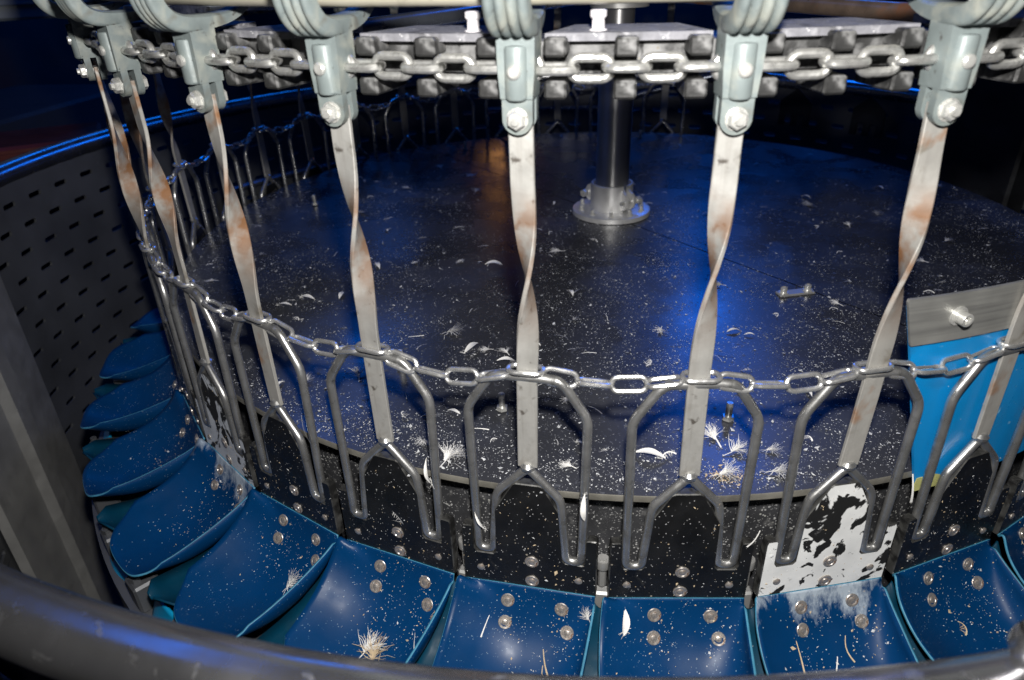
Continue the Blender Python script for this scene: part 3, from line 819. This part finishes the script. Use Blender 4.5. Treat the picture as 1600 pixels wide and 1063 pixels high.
# ================================================================== OVERHEAD CHAIN, RAIL, WHEEL
def link_mesh(name, inner_len, wire, width, mat, n=8):
    rc = width / 2 - wire
    hl = inner_len / 2 + wire - rc - wire
    hl = max(hl, 0.001)
    pts = []
    for i in range(n + 1):
        t = -PI / 2 + PI * i / n
        pts.append((hl + rc * math.cos(t), rc * math.sin(t), 0))
    for i in range(n + 1):
        t = PI / 2 + PI * i / n
        pts.append((-hl + rc * math.cos(t), rc * math.sin(t), 0))
    mb = MB(); mb.tube(pts, wire, 10, closed=True)
    return mb.mesh(name, mat)
LINK = link_mesh("link", 0.0375, 0.0043, 0.0270, MAT['link'])
ch = obj("overhead_chain", None, loc=(0, 0, 0.499), label="heavy steel conveyor link chain running through the grey brackets", cat="chain")
R_CH = 1.0085
dl = PITCH / 6
for i in range(ARC[0] * 6, ARC[-1] * 6):
    a = ang(0) + i * dl
    o = obj("link", LINK, ch, loc=cyl(a, R_CH, random.uniform(-.0008, .0008)))
    vert = (i % 2 == 0)
    tw = random.uniform(-7, 7)
    o.rotation_euler = Matrix.Rotation(rad(a), 4, 'Z').to_3x3().__matmul__(Matrix.Rotation(rad((90 if vert else 0) + tw), 3, 'X')).to_euler()

rt = MB(); rt.tube([cyl(a, 0.985, 0.566) for a in range(-165, 62, 2)], 0.0165, 14)
obj("overhead_rail", rt.mesh("overhead_rail", MAT['rail']), label="cream curved conveyor rail running behind the grey hooks at the top", cat="rail")

wh = obj("chain_wheel", None, loc=(0, 0, 0.47), label="large black toothed chain wheel with dusty grey top plates", cat="wheel")
rg = MB(); rg.lathe([(0.90, 0.02), (0.975, 0.02), (0.975, 0.048), (0.90, 0.048), (0.90, 0.02)], 132, cap=False)
obj("wheel_ring", rg.mesh("wheel_ring", MAT['dark'], angle=20), wh)
pp = MB()
vs = []
for z in (0.0495, 0.0565):
    for r, h in ((0.905, 3.2), (0.99, 4.35)):
        for j in range(7):
            p = cyl(-h + 2 * h * j / 6, r, z); vs.append((p.x, p.y + 0.95, p.z))
fs = [(14 + j, 14 + j + 1, 21 + j + 1, 21 + j) for j in range(6)] + [(j, j + 1, 7 + j + 1, 7 + j) for j in range(6)] + [(7 + j, 8 + j, 22 + j, 21 + j) for j in range(6)] + [(j, j + 1, 15 + j, 14 + j) for j in range(6)] + [(0, 7, 21, 14), (6, 13, 27, 20)]
pp.add(vs, fs)
TOPP = pp.mesh("top_plate", MAT['dusty'], smooth=False)
lg = MB(); lg.box(-0.0105, 0.0105, -0.042, 0.02, -0.0080, 0.0085, 0.0022)
LUG = lg.mesh("tooth_block", MAT['dark'], angle=25)
cb = MB(); cb.lathe([(0.0085, 0.0566), (0.0085, 0.0575), (0.0062, 0.058), (0.0058, 0.066), (0.0078, 0.0685), (0.0078, 0.0735), (0.0055, 0.0745)], 12)
CAPB = cb.mesh("cap_bolt", MAT['white_cap'])
for k in ARC:
    a = ang(k) + PITCH / 2
    obj("top_plate", TOPP, wh, loc=cyl(a, 0.95, 0), rot=(0, 0, rad(a)))
    if k in (0, 1, 3, -3, 4): obj("cap_bolt", CAPB, wh, loc=cyl(a + {0: 2.2, 1: -1.6, 3: -2.4, -3: 1, 4: 2}[k], 0.968, 0))
    for i in (1, 3, 5):
        aa = ang(k) + i * dl
        for z in (0.0365, 0.0085):
            zl = z + (0.009 if z > .02 else -0.0005)
            obj("tooth_block", LUG, wh, loc=cyl(aa + random.uniform(-.1, .1), 0.962, zl if z > .02 else 0.0085), rot=(0, 0, rad(aa)))
hb = MB(); hb.lathe([(0.066, 0.0), (0.066, 0.09), (0.05, 0.1), (0.05, 0.16)], 32)
hub = obj("hub", hb.mesh("hub", MAT['stainless']), wh, loc=(0.005, 0.078, 0.01))
for j in range(6):
    aa = 33 + j * 60
    sp = MB(); c0 = Vector((0.005, 0.078, 0.04)) + cyl(aa, 0.06, 0); sp.tube([c0, cyl(aa, 0.915, 0.035)], 0.013, 12)
    obj("spoke", sp.mesh("spoke", MAT['rust'] if j == 0 else MAT['bluepipe']), wh)

# ================================================================== THIN CHAIN THREADED ON THE BARS
tc = obj("thin_chain", None, loc=(0, 0, 0.17), label="thin shiny link chain threaded around the shackle bars above the wire hoops", cat="chain")
TL = link_mesh("link", 0.0395, 0.0031, 0.0225, MAT['chrome'])
TLB = link_mesh("link", 0.0405, 0.0031, 0.0240, MAT['chrome'])
NPL = 5
rnd = random.Random(3)
for k in ARC[:-1]:
    # each span: one link round the bar, then four hanging links
    sag = rnd.uniform(0.014, 0.026); inr = rnd.uniform(0.0, 0.008)
    nodes = []
    for i in range(NPL + 1):
        f = i / NPL
        a = ang(k) + PITCH * (f + 0.0)
        nodes.append((a, f))
    for i in range(NPL):
        f0, f1 = (i - 0.5) / NPL, (i + 0.5) / NPL
        def pt(f):
            ff = f % 1.0
            kk = math.sin(PI * ff)
            return cyl(ang(k) + PITCH * f, R_S - (inr * kk if 0 <= f <= 1 else 0), 0.0092 - sag * kk * (1 if 0 <= f <= 1 else 1))
        p0, p1 = pt(f0), pt(f1)
        d = (p1 - p0).normalized()
        c = (p0 + p1) / 2
        if i == 0:
            me = TLB; roll = rnd.uniform(-8, 8); c = cyl(ang(k), R_S, 0.0098); d = (cyl(ang(k) + .1, R_S, 0) - cyl(ang(k) - .1, R_S, 0)).normalized()
        else:
            me = TL; roll = [0, 55, -12, 62, -8][i] + rnd.uniform(-14, 14)
        X = d; Z = (Vector((0, 0, 1)) - d * d.z).normalized(); Y = Z.cross(X)
        B = Matrix((X, Y, Z)).transposed()
        o = obj("link", me, tc, loc=c)
        o.rotation_euler = (B @ Matrix.Rotation(rad(roll), 3, 'X')).to_euler()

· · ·

Write out every line above exactly as it is, leaving out the pictures.

RESPONSE TO THE EXERCISE ▸
Continue the Blender Python script for this scene: part 3, from line 819. This part finishes the script. Use Blender 4.5. Treat the picture as 1600 pixels wide and 1063 pixels high.
# ================================================================== OVERHEAD CHAIN, RAIL, WHEEL
def link_mesh(name, inner_len, wire, width, mat, n=8):
    rc = width / 2 - wire
    hl = inner_len / 2 + wire - rc - wire
    hl = max(hl, 0.001)
    pts = []
    for i in range(n + 1):
        t = -PI / 2 + PI * i / n
        pts.append((hl + rc * math.cos(t), rc * math.sin(t), 0))
    for i in range(n + 1):
        t = PI / 2 + PI * i / n
        pts.append((-hl + rc * math.cos(t), rc * math.sin(t), 0))
    mb = MB(); mb.tube(pts, wire, 10, closed=True)
    return mb.mesh(name, mat)
LINK = link_mesh("link", 0.0375, 0.0043, 0.0270, MAT['link'])
ch = obj("overhead_chain", None, loc=(0, 0, 0.499), label="heavy steel conveyor link chain running through the grey brackets", cat="chain")
R_CH = 1.0085
dl = PITCH / 6
for i in range(ARC[0] * 6, ARC[-1] * 6):
    a = ang(0) + i * dl
    o = obj("link", LINK, ch, loc=cyl(a, R_CH, random.uniform(-.0008, .0008)))
    vert = (i % 2 == 0)
    tw = random.uniform(-7, 7)
    o.rotation_euler = Matrix.Rotation(rad(a), 4, 'Z').to_3x3().__matmul__(Matrix.Rotation(rad((90 if vert else 0) + tw), 3, 'X')).to_euler()

rt = MB(); rt.tube([cyl(a, 0.985, 0.566) for a in range(-165, 62, 2)], 0.0165, 14)
obj("overhead_rail", rt.mesh("overhead_rail", MAT['rail']), label="cream curved conveyor rail running behind the grey hooks at the top", cat="rail")

wh = obj("chain_wheel", None, loc=(0, 0, 0.47), label="large black toothed chain wheel with dusty grey top plates", cat="wheel")
rg = MB(); rg.lathe([(0.90, 0.02), (0.975, 0.02), (0.975, 0.048), (0.90, 0.048), (0.90, 0.02)], 132, cap=False)
obj("wheel_ring", rg.mesh("wheel_ring", MAT['dark'], angle=20), wh)
pp = MB()
vs = []
for z in (0.0495, 0.0565):
    for r, h in ((0.905, 3.2), (0.99, 4.35)):
        for j in range(7):
            p = cyl(-h + 2 * h * j / 6, r, z); vs.append((p.x, p.y + 0.95, p.z))
fs = [(14 + j, 14 + j + 1, 21 + j + 1, 21 + j) for j in range(6)] + [(j, j + 1, 7 + j + 1, 7 + j) for j in range(6)] + [(7 + j, 8 + j, 22 + j, 21 + j) for j in range(6)] + [(j, j + 1, 15 + j, 14 + j) for j in range(6)] + [(0, 7, 21, 14), (6, 13, 27, 20)]
pp.add(vs, fs)
TOPP = pp.mesh("top_plate", MAT['dusty'], smooth=False)
lg = MB(); lg.box(-0.0105, 0.0105, -0.042, 0.02, -0.0080, 0.0085, 0.0022)
LUG = lg.mesh("tooth_block", MAT['dark'], angle=25)
cb = MB(); cb.lathe([(0.0085, 0.0566), (0.0085, 0.0575), (0.0062, 0.058), (0.0058, 0.066), (0.0078, 0.0685), (0.0078, 0.0735), (0.0055, 0.0745)], 12)
CAPB = cb.mesh("cap_bolt", MAT['white_cap'])
for k in ARC:
    a = ang(k) + PITCH / 2
    obj("top_plate", TOPP, wh, loc=cyl(a, 0.95, 0), rot=(0, 0, rad(a)))
    if k in (0, 1, 3, -3, 4): obj("cap_bolt", CAPB, wh, loc=cyl(a + {0: 2.2, 1: -1.6, 3: -2.4, -3: 1, 4: 2}[k], 0.968, 0))
    for i in (1, 3, 5):
        aa = ang(k) + i * dl
        for z in (0.0365, 0.0085):
            zl = z + (0.009 if z > .02 else -0.0005)
            obj("tooth_block", LUG, wh, loc=cyl(aa + random.uniform(-.1, .1), 0.962, zl if z > .02 else 0.0085), rot=(0, 0, rad(aa)))
hb = MB(); hb.lathe([(0.066, 0.0), (0.066, 0.09), (0.05, 0.1), (0.05, 0.16)], 32)
hub = obj("hub", hb.mesh("hub", MAT['stainless']), wh, loc=(0.005, 0.078, 0.01))
for j in range(6):
    aa = 33 + j * 60
    sp = MB(); c0 = Vector((0.005, 0.078, 0.04)) + cyl(aa, 0.06, 0); sp.tube([c0, cyl(aa, 0.915, 0.035)], 0.013, 12)
    obj("spoke", sp.mesh("spoke", MAT['rust'] if j == 0 else MAT['bluepipe']), wh)

# ================================================================== THIN CHAIN THREADED ON THE BARS
tc = obj("thin_chain", None, loc=(0, 0, 0.17), label="thin shiny link chain threaded around the shackle bars above the wire hoops", cat="chain")
TL = link_mesh("link", 0.0395, 0.0031, 0.0225, MAT['chrome'])
TLB = link_mesh("link", 0.0405, 0.0031, 0.0240, MAT['chrome'])
NPL = 5
rnd = random.Random(3)
for k in ARC[:-1]:
    # each span: one link round the bar, then four hanging links
    sag = rnd.uniform(0.014, 0.026); inr = rnd.uniform(0.0, 0.008)
    nodes = []
    for i in range(NPL + 1):
        f = i / NPL
        a = ang(k) + PITCH * (f + 0.0)
        nodes.append((a, f))
    for i in range(NPL):
        f0, f1 = (i - 0.5) / NPL, (i + 0.5) / NPL
        def pt(f):
            ff = f % 1.0
            kk = math.sin(PI * ff)
            return cyl(ang(k) + PITCH * f, R_S - (inr * kk if 0 <= f <= 1 else 0), 0.0092 - sag * kk * (1 if 0 <= f <= 1 else 1))
        p0, p1 = pt(f0), pt(f1)
        d = (p1 - p0).normalized()
        c = (p0 + p1) / 2
        if i == 0:
            me = TLB; roll = rnd.uniform(-8, 8); c = cyl(ang(k), R_S, 0.0098); d = (cyl(ang(k) + .1, R_S, 0) - cyl(ang(k) - .1, R_S, 0)).normalized()
        else:
            me = TL; roll = [0, 55, -12, 62, -8][i] + rnd.uniform(-14, 14)
        X = d; Z = (Vector((0, 0, 1)) - d * d.z).normalized(); Y = Z.cross(X)
        B = Matrix((X, Y, Z)).transposed()
        o = obj("link", me, tc, loc=c)
        o.rotation_euler = (B @ Matrix.Rotation(rad(roll), 3, 'X')).to_euler()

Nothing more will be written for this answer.